## Start
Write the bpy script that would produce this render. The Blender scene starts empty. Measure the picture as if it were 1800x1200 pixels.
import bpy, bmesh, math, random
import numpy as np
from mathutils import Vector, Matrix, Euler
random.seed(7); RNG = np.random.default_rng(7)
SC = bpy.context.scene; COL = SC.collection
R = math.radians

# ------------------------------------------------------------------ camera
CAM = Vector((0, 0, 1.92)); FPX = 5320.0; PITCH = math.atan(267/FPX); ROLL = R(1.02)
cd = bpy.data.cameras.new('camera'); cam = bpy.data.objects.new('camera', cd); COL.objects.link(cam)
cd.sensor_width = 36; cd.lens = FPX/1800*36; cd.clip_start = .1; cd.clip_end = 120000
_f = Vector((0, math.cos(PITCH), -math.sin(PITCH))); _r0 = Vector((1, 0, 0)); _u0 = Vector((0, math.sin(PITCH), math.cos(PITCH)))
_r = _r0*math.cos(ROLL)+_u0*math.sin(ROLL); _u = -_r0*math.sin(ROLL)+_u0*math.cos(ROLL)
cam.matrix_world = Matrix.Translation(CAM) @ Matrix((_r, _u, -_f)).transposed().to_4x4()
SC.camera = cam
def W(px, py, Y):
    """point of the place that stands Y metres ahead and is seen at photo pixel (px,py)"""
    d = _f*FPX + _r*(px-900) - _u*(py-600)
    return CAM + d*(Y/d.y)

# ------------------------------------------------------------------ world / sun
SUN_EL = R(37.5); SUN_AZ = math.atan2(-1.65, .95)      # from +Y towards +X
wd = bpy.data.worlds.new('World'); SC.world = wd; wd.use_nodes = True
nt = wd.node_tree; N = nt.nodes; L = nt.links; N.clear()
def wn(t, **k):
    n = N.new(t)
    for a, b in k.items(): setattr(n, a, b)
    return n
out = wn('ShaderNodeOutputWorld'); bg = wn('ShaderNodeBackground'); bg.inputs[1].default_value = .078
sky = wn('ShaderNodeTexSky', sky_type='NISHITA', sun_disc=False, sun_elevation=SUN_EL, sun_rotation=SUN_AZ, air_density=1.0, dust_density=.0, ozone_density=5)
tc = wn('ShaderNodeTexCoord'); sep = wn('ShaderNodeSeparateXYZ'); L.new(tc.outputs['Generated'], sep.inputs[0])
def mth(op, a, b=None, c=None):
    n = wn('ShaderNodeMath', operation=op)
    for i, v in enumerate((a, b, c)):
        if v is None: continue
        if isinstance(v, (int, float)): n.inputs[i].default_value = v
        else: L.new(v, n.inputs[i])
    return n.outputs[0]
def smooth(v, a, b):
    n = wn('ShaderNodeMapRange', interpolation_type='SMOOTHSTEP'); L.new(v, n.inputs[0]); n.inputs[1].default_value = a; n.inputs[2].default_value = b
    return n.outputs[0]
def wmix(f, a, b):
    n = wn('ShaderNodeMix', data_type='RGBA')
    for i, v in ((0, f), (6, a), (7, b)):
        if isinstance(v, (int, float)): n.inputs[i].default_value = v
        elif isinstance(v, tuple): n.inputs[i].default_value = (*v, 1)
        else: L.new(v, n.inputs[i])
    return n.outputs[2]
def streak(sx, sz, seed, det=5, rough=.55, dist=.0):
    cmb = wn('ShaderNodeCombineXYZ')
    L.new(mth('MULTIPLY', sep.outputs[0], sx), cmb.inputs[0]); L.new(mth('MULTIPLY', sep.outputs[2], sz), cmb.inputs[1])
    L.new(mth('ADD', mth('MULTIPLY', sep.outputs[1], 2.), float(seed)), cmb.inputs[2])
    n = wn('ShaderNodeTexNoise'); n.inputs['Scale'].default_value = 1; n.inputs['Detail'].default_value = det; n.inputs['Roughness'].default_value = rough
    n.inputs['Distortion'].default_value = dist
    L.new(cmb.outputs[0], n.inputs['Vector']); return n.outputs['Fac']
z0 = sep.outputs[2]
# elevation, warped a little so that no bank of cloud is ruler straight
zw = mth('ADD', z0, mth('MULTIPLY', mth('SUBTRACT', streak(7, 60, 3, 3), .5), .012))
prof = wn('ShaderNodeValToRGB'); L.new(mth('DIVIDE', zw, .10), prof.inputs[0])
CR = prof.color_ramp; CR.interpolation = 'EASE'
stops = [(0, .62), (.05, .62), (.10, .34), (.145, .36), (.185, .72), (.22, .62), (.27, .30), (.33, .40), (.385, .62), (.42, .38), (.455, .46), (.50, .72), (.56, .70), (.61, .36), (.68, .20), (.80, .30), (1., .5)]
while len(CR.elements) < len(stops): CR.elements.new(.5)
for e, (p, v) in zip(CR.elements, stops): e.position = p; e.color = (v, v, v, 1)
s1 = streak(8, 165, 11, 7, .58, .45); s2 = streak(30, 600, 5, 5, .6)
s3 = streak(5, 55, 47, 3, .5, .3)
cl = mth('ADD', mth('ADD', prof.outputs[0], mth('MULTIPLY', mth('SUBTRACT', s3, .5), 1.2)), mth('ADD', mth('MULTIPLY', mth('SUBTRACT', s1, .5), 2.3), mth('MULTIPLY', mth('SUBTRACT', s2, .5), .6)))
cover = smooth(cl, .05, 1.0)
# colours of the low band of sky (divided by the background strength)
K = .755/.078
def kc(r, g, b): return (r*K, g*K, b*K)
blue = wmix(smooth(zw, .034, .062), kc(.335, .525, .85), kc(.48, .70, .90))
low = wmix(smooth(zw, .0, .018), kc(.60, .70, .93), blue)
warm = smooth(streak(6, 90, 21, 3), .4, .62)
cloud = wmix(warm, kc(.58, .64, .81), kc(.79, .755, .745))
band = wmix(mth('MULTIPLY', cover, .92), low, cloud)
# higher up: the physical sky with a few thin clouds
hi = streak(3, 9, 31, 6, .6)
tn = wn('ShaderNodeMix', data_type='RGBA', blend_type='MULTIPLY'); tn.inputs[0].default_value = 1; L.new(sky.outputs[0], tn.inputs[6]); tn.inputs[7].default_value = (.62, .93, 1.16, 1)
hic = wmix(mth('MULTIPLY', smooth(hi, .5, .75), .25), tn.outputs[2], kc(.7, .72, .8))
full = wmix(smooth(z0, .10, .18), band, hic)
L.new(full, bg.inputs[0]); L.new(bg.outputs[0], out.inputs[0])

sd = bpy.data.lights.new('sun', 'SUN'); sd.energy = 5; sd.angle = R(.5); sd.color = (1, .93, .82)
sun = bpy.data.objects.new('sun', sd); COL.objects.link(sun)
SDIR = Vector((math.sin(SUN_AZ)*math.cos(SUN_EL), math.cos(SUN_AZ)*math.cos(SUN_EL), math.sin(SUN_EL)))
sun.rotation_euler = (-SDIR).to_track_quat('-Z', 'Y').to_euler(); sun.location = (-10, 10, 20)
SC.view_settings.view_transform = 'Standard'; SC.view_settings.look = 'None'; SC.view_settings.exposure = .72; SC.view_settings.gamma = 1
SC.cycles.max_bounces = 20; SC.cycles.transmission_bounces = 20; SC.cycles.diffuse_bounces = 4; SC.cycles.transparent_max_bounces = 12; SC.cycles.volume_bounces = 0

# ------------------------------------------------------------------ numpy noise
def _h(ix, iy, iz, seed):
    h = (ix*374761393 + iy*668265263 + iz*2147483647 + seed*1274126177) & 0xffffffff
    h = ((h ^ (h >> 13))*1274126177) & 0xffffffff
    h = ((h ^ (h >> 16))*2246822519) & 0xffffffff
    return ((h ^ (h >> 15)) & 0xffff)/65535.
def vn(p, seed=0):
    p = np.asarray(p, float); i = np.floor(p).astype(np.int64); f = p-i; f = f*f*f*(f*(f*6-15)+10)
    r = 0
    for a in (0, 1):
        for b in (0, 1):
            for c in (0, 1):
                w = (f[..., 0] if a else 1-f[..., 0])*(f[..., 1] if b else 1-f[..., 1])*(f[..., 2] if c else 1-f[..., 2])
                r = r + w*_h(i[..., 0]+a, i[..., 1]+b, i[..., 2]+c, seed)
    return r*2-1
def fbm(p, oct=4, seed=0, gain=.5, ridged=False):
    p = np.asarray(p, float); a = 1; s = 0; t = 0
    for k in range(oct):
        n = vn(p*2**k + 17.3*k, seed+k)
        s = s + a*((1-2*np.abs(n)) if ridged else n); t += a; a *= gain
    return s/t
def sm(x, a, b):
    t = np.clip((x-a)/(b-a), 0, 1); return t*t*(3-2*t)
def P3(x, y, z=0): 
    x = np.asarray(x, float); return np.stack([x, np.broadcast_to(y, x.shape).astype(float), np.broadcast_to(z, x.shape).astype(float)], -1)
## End
(EXERCISE INSTRUCTIONS):
Set down each line of the material verbatim, from the first line through the line that contains "R = math.radians".

(SOLUTION BELOW):
Write the bpy script that would produce this render. The Blender scene starts empty. Measure the picture as if it were 1800x1200 pixels.
import bpy, bmesh, math, random
import numpy as np
from mathutils import Vector, Matrix, Euler
random.seed(7); RNG = np.random.default_rng(7)
SC = bpy.context.scene; COL = SC.collection
R = math.radians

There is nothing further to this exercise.